## Task statement
Sift the material for lines containing "scene", and return them.

* Start *

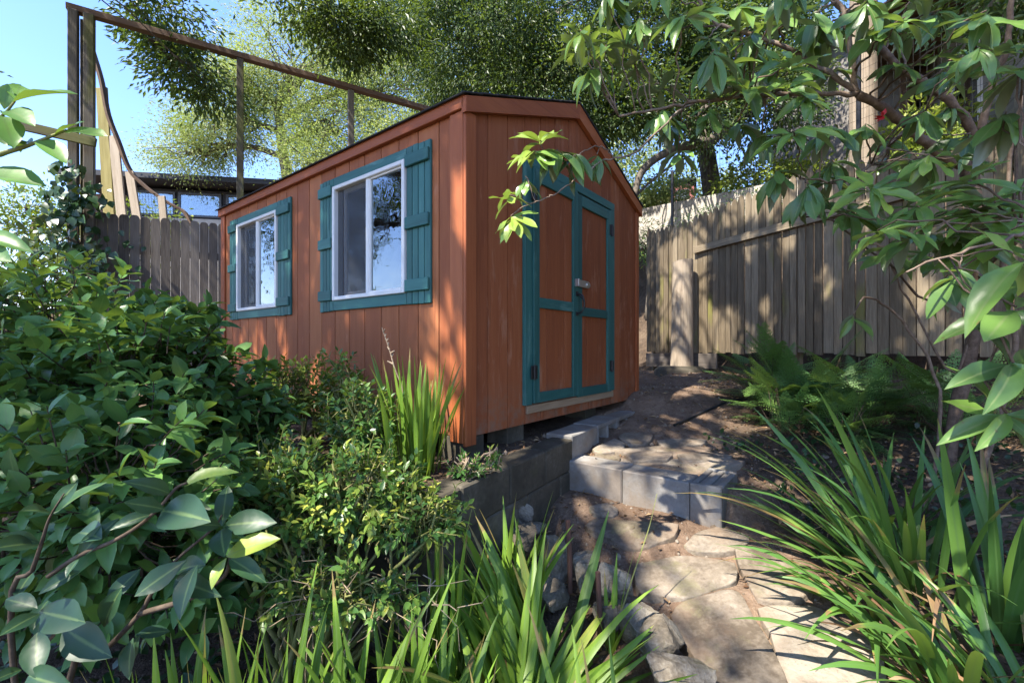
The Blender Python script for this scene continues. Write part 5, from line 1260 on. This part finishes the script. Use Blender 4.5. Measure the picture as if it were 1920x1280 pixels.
tree('oak_tree', 'yellow-green bushy tree low at the left edge behind the ivy post', 'tree', (-8.2, 7.6), [(-8.1, 7.6, 1.2), (-8.0, 7.5, 2.0)],
     [((-7.8, 7.3, 1.75), (.7, .8, .55), 50), ((-7.3, 7.9, 1.5), (.55, .6, .5), 34), ((-8.2, 7.6, 2.3), (.6, .6, .4), 22), ((-7.0, 8.6, 2.2), (.6, .6, .6), 26)], DIAM, 'limeleaf', 'bark', .085, 42, clump=.18, r0=.08, tint0=.45, tv=.2, limbs=5)
tree('bay_tree', 'dense dark green tree hanging over the far side of the shed roof', 'tree', (.6, 10.2), [(.5, 10.1, 2.5), (.4, 9.8, 4.5), (.3, 9.4, 6.5)],
     [((-.6, 8.4, 5.6), (1.7, 1.4, 1.5), 190), ((.6, 8.2, 4.6), (1.2, 1.1, 1.3), 140), ((-1.4, 8.8, 6.8), (1.6, 1.4, 1.2), 120), ((1.0, 8.6, 6.4), (1.8, 1.3, 1.3), 160), ((-.1, 9.4, 4.0), (1.5, 1.0, .9), 110), ((.9, 9.0, 3.3), (.9, .8, .6), 50)],
     OVAL, 'darkleaf', 'bark', .085, 140, clump=.20, r0=.2, hang=.22, tint0=.40, tv=.24, carve=True)
tree('broad_crowned_tree', 'dark broad-crowned tree with a long low limb beyond the picket fence', 'tree', (4.6, 10.0), [(4.4, 9.9, 3.5), (4.0, 9.7, 5.5), (3.6, 9.5, 7.2)],
     [((2.6, 8.6, 5.7), (1.5, 1.2, 1.2), 150), ((4.3, 8.6, 5.8), (1.5, 1.2, 1.3), 150), ((2.3, 8.3, 4.6), (1.0, .9, .75), 90), ((3.4, 8.2, 4.15), (1.1, .9, .65), 110), ((4.6, 8.2, 4.5), (1.0, .9, .8), 90), ((3.1, 9.3, 7.0), (2.0, 1.4, 1.2), 130), ((5.0, 9.2, 7.0), (1.6, 1.3, 1.2), 110), ((1.8, 7.9, 4.1), (.55, .6, .4), 34)],
     DIAM, 'darkleaf', 'bark', .09, 80, clump=.22, r0=.24, tint0=.38, tv=.2, carve=True)
m = MB(); p_ = smooth_path([P(1188, 372, 7.6), P(1205, 320, 7.7), P(1250, 286, 7.9), P(1310, 268, 8.1), P(1340, 258, 8.3), P(1440, 180, 8.9)], 5)
lb_ = bpy.data.objects['broad_crowned_tree']; tube(m, p_, np.linspace(.05, .11, len(p_)), 8, .3); kid(m, 'limb', M['bark'], lb_, smooth=True)
m = MB(); tube(m, smooth_path([P(1188, 372, 7.6), P(1215, 345, 7.8), P(1260, 310, 8.0), P(1310, 285, 8.2)], 4), .022, 6, .4); kid(m, 'limb', M['bark'], lb_, smooth=True)
# sunlit shrubs on the bank, yellow-green wall of foliage far behind
def shrub(label, base, lobes, mat, tpl=DIAM, ls=.10, per=46, cl=.16, tint0=.5, group='shrubs on the bank beyond the fence', name='bank_shrub'):
    tree(name, label, 'shrub', base, [(base[0], base[1], lobes[0][0][2] - .2)], lobes, tpl, mat, 'bark', ls, per, clump=cl, r0=.05, group=group, tint0=tint0, tv=.22, flat=.8)
shrub('sunlit olive shrub on the bank just above the left end of the pale terrace wall', (2.9, 10.8), [((2.9, 10.6, 3.35), (.55, .5, .35), 46), ((3.6, 10.3, 3.5), (.5, .5, .35), 36)], 'oak')
shrub('bright yellow-green shrub above the right end of the pale terrace wall', (4.9, 9.2), [((4.9, 9.0, 3.2), (.7, .5, .45), 60), ((5.7, 8.6, 2.9), (.6, .5, .6), 50)], 'limeleaf')
shrub('grey-green weedy shrub on the bank between the picket tops and the pale wall', (2.6, 8.6), [((2.5, 8.5, 1.95), (.6, .4, .35), 44), ((3.3, 7.7, 2.0), (.5, .35, .35), 36), ((4.0, 7.2, 2.1), (.5, .35, .4), 36)], 'nandina', WILLOW, .085, 36, .14)
shrub('lime-coloured shrub glowing behind the bare limbs of the rhododendron', (5.9, 6.6), [((5.8, 6.4, 2.6), (.5, .45, .75), 70), ((5.4, 6.7, 1.9), (.5, .4, .5), 40)], 'limeleaf')
shrub('far olive shrub behind the tiny red house', (5.6, 19), [((5.4, 18.6, 5.6), (1.5, 1.0, .7), 60), ((7.9, 18.4, 6.2), (1.8, 1.0, 1.1), 70)], 'oak', ls=.16, cl=.3)
tree('hill_tree', 'tall hazy yellow-green tree farthest back between the two dark crowns', 'tree', (2.2, 19), [(2.1, 19, 6), (2.0, 19, 9)],
     [((1.4, 18.8, 9.2), (2.6, 1.5, 2.6), 120), ((-1.6, 19, 9.4), (2.6, 1.5, 2.6), 120), ((4.4, 19, 9.2), (2.4, 1.5, 2.2), 90), ((0, 19, 13), (4, 1.6, 2.2), 110), ((3.2, 18.6, 6.4), (2.0, 1.2, 1.2), 60)], DIAM, 'oak', 'bark', .17, 60, clump=.42, r0=.3, tint0=.45, tv=.2)
tree('shade_tree', 'leafy dark sprays hanging down the right edge in front of the clapboard house', 'tree', (4.3, 2.6), [(4.25, 2.7, .6), (4.0, 2.9, 1.6), (3.6, 3.1, 2.5)],
     [((3.15, 2.75, 2.15), (.30, .35, .35), 40), ((3.45, 2.85, 2.6), (.5, .4, .35), 40)], DIAM, 'darkleaf', 'bark', .07, 30, clump=.10, r0=.05, tint0=.4)

# ------------------------------------------------------------------ ground cover and litter
def scatter(n, fx, keep=None, mask=None):
    x = rng.uniform(fx[0], fx[1], n); y = rng.uniform(fx[2], fx[3], n)
    if mask is not None:
        k = mask(x, y); x, y = x[k], y[k]
    return np.c_[x, y, H(x, y)]
inpad = lambda x, y: ~((loc(x, y)[0] > -.02) & (loc(x, y)[0] < 2.45) & (loc(x, y)[1] > -.02) & (loc(x, y)[1] < 3.5))
q = scatter(15000, (-1.4, 3.2, .9, 6.8), mask=lambda x, y: inpad(x, y) & (rng.uniform(0, 1, len(x)) < np.where((np.abs(x - 1.0 - .35 * np.clip(y - 3, 0, 4)) < .45), .25, 1.0)))
lm = MB(); leaves(lm, LIT, q + np.array([0, 0, .006]), np.c_[rng.normal(0, 1, (len(q), 2)), rng.normal(.15, .2, len(q))], rdir(len(q), 1.6), rng.uniform(.014, .05, len(q)), rng.uniform(0, 1, len(q)))
tag(lm.build('leaf_litter', M['dead']), kind='stuff', label='scattered dry brown leaves on the soil and path', cat='leaf litter')
q = scatter(2600, (-.6, 2.6, .9, 6.6), mask=inpad); bm = bmesh.new(); bmesh.ops.create_icosphere(bm, subdivisions=1, radius=1)
pv = np.array([v.co[:] for v in bm.verts]); pf = np.array([[v.index for v in f.verts] for f in bm.faces]); bm.free(); m = MB()
sz = np.clip(rng.lognormal(-5.1, .55, len(q)), .003, .022)
Wv = q[:, None, :] + pv[None] * sz[:, None, None] * rng.uniform(.6, 1.3, (len(q), 1, 3)) * rng.uniform(.85, 1.15, (len(q), 12, 1))
m.add(Wv.reshape(-1, 3), [(pf[None] + (np.arange(len(q)) * 12)[:, None, None]).reshape(-1, 3)], np.repeat(rng.uniform(0, 1, len(q)), 12), Wv.reshape(-1, 3))
tag(m.build('pebbles', M['flag'], smooth=True), kind='stuff', label='small pebbles and clods scattered over the path', cat='pebbles')
q = scatter(1900, (1.35, 3.3, 1.3, 3.3), mask=lambda x, y: (x > 1.45 + .15 * np.sin(y * 5)) & (fbm(x * 3, y * 3, 61, 2) > -.06))
lm = MB(); leaves(lm, leaf_tpl(.36, 3, .2, .15, .4), q + np.c_[np.zeros((len(q), 2)), rng.uniform(.01, .10, len(q))], rdir(len(q), -.1), rdir(len(q), 1.8), rng.uniform(.025, .05, len(q)), rng.normal(.4, .2, len(q)))
q = scatter(1500, (-2.6, -.7, .9, 2.2)); leaves(lm, leaf_tpl(.36, 3, .2, .15, .4), q + np.c_[np.zeros((len(q), 2)), rng.uniform(.01, .10, len(q))], rdir(len(q), -.1), rdir(len(q), 1.8), rng.uniform(.03, .06, len(q)), rng.normal(.3, .2, len(q)))
tag(lm.build('ivy_groundcover', M['ivy'], smooth=True), kind='stuff', label='low dark ivy ground cover between the taller plants', cat='ground cover')

# ------------------------------------------------------------------ light, sky, camera
w = bpy.data.worlds.new('World'); scene.world = w; w.use_nodes = True
nt = w.node_tree; sk = nt.nodes.new('ShaderNodeTexSky'); sk.sky_type = 'NISHITA'; sk.sun_disc = False
sk.sun_elevation = math.asin(S[2]); sk.sun_rotation = math.atan2(S[0], S[1]); sk.air_density = 1.0; sk.dust_density = .25; sk.ozone_density = 2.0
bg = nt.nodes['Background']; hs = nt.nodes.new('ShaderNodeHueSaturation'); hs.inputs['Saturation'].default_value = 1.15; nt.links.new(sk.outputs[0], hs.inputs['Color']); mu = nt.nodes.new('ShaderNodeMix'); mu.data_type = 'RGBA'; mu.blend_type = 'MULTIPLY'; mu.inputs[0].default_value = 1; mu.inputs[7].default_value = (.97, .88, 1, 1); nt.links.new(hs.outputs[0], mu.inputs[6]); nt.links.new(mu.outputs[2], bg.inputs[0]); bg.inputs[1].default_value = .15
sd = bpy.data.lights.new('Sun', 'SUN'); sd.energy = 4.4; sd.angle = math.radians(.53); sd.color = (1, .93, .82)
so = bpy.data.objects.new('Sun', sd); COL.objects.link(so); so.rotation_euler = Vector(S).to_track_quat('Z', 'Y').to_euler(); so.location = (-8, -3, 10)
cd = bpy.data.cameras.new('Camera'); cam = bpy.data.objects.new('Camera', cd); COL.objects.link(cam)
cd.sensor_width = 36; cd.lens = F / 1920 * 36; cd.clip_start = .02; cd.clip_end = 1000; cd.shift_y = (HZ - 640) / 1920
cam.rotation_euler = (math.pi / 2, 0, 0); scene.camera = cam
vs = scene.view_settings; vs.view_transform = 'Standard'; vs.look = 'None'; vs.exposure = 1.8; vs.gamma = 1
cy = scene.cycles; cy.use_denoising = True; cy.max_bounces = 8; cy.diffuse_bounces = 4; cy.glossy_bounces = 3; cy.transmission_bounces = 4; cy.transparent_max_bounces = 8
cy.sample_clamp_indirect = 6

* End *

## Problem solution
The Blender Python script for this scene continues. Write part 5, from line 1260 on. This part finishes the script. Use Blender 4.5. Measure the picture as if it were 1920x1280 pixels.
w = bpy.data.worlds.new('World'); scene.world = w; w.use_nodes = True
cam.rotation_euler = (math.pi / 2, 0, 0); scene.camera = cam
vs = scene.view_settings; vs.view_transform = 'Standard'; vs.look = 'None'; vs.exposure = 1.8; vs.gamma = 1
cy = scene.cycles; cy.use_denoising = True; cy.max_bounces = 8; cy.diffuse_bounces = 4; cy.glossy_bounces = 3; cy.transmission_bounces = 4; cy.transparent_max_bounces = 8